= Information supplied =

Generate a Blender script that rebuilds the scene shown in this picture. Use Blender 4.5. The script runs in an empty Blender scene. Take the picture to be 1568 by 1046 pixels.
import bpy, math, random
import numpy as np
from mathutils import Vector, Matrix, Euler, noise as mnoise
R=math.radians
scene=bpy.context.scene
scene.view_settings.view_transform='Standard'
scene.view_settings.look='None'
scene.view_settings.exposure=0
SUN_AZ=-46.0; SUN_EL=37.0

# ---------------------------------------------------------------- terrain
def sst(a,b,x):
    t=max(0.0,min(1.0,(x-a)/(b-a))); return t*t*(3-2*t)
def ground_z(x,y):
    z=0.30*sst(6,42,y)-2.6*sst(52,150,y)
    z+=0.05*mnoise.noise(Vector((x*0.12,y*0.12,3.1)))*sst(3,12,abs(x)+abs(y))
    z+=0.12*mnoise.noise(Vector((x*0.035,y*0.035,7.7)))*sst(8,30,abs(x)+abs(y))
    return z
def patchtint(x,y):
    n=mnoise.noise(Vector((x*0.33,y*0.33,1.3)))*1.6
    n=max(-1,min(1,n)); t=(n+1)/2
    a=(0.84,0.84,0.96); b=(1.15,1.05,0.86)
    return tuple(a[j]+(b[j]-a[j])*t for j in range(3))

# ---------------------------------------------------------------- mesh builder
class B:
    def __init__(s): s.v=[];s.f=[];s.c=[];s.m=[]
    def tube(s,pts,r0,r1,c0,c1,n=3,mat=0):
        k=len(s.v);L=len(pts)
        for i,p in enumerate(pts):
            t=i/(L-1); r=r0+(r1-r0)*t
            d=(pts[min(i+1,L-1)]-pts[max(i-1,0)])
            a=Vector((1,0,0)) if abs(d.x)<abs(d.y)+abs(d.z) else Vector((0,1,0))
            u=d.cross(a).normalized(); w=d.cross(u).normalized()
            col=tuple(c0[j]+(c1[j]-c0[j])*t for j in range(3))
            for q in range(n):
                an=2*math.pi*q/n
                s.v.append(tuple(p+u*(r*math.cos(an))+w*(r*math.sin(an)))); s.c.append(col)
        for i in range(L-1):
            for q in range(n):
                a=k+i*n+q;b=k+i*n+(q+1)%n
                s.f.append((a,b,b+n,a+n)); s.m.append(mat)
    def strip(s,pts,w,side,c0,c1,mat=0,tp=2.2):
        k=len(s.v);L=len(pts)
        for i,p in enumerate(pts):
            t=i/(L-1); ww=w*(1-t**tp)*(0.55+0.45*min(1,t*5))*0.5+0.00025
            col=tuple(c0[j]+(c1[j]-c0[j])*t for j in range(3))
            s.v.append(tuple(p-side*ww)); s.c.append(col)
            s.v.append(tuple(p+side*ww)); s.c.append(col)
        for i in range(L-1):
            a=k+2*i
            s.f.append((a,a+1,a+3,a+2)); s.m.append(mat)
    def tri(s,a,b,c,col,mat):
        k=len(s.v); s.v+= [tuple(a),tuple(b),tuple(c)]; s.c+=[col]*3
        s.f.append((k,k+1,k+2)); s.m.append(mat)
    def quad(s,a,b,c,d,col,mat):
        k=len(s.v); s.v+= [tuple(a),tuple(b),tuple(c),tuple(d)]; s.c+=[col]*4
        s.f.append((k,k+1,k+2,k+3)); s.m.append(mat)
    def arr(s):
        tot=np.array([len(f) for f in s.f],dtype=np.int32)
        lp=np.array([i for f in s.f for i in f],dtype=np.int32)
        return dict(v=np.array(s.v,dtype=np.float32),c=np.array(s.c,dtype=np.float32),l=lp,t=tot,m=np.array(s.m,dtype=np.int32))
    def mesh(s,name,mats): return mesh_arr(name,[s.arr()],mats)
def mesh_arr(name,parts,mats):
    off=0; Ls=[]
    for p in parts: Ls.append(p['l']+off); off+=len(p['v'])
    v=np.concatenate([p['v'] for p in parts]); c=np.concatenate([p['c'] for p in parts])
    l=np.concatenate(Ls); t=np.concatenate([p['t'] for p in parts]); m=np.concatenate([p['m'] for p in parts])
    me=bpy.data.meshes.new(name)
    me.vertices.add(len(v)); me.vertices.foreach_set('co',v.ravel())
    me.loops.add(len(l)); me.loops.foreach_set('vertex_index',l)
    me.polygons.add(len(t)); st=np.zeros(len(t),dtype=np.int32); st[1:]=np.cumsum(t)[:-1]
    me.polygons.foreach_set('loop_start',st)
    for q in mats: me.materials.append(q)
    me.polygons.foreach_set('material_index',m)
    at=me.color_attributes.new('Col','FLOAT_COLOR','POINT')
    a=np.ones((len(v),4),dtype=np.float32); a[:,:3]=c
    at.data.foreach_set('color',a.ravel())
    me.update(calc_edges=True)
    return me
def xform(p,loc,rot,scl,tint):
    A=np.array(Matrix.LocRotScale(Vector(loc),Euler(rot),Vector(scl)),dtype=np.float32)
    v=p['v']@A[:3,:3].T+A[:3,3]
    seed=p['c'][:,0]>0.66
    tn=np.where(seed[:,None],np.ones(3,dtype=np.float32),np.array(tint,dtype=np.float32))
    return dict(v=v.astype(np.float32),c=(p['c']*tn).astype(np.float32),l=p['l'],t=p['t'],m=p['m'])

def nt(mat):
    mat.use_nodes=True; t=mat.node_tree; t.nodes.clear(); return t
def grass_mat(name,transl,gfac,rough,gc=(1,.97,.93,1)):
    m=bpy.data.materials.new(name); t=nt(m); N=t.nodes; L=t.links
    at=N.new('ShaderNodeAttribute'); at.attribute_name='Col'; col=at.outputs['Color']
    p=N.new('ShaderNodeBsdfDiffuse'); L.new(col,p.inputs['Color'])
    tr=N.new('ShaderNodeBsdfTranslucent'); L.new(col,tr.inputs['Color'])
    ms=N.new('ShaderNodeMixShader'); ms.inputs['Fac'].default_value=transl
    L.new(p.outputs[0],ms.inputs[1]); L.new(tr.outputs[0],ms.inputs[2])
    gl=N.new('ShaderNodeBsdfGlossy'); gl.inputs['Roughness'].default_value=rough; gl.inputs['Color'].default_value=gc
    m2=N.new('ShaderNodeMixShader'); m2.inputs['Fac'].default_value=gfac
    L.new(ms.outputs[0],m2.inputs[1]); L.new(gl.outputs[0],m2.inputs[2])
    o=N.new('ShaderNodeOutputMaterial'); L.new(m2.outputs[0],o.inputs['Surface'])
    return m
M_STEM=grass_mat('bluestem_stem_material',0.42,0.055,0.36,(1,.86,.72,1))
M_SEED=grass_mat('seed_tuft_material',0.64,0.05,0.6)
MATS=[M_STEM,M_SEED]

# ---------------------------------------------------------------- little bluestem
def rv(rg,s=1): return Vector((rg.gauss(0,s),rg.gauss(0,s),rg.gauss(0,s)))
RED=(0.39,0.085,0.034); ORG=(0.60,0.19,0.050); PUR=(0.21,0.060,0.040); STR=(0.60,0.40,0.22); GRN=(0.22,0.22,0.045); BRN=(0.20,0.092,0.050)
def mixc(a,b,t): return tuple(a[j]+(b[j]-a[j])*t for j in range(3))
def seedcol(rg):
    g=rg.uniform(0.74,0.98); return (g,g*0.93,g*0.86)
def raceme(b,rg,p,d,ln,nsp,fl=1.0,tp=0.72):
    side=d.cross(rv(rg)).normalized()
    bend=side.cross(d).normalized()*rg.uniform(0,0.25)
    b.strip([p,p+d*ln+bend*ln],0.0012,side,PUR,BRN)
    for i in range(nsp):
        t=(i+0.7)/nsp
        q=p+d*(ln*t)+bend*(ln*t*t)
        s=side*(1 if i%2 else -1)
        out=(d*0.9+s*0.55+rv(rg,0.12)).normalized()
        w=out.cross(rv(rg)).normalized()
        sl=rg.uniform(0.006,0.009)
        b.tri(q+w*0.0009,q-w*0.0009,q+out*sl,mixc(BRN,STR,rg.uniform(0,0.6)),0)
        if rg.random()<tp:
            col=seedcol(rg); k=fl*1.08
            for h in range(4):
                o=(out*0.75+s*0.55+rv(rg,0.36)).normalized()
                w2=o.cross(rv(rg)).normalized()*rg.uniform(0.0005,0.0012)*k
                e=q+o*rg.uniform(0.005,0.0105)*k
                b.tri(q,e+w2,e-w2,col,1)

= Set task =
Output exactly the leading lines of the data, up to and including the line marked by "SUN_AZ=-46.0; SUN_EL=37.0".

= Worked solution =
Generate a Blender script that rebuilds the scene shown in this picture. Use Blender 4.5. The script runs in an empty Blender scene. Take the picture to be 1568 by 1046 pixels.
import bpy, math, random
import numpy as np
from mathutils import Vector, Matrix, Euler, noise as mnoise
R=math.radians
scene=bpy.context.scene
scene.view_settings.view_transform='Standard'
scene.view_settings.look='None'
scene.view_settings.exposure=0
SUN_AZ=-46.0; SUN_EL=37.0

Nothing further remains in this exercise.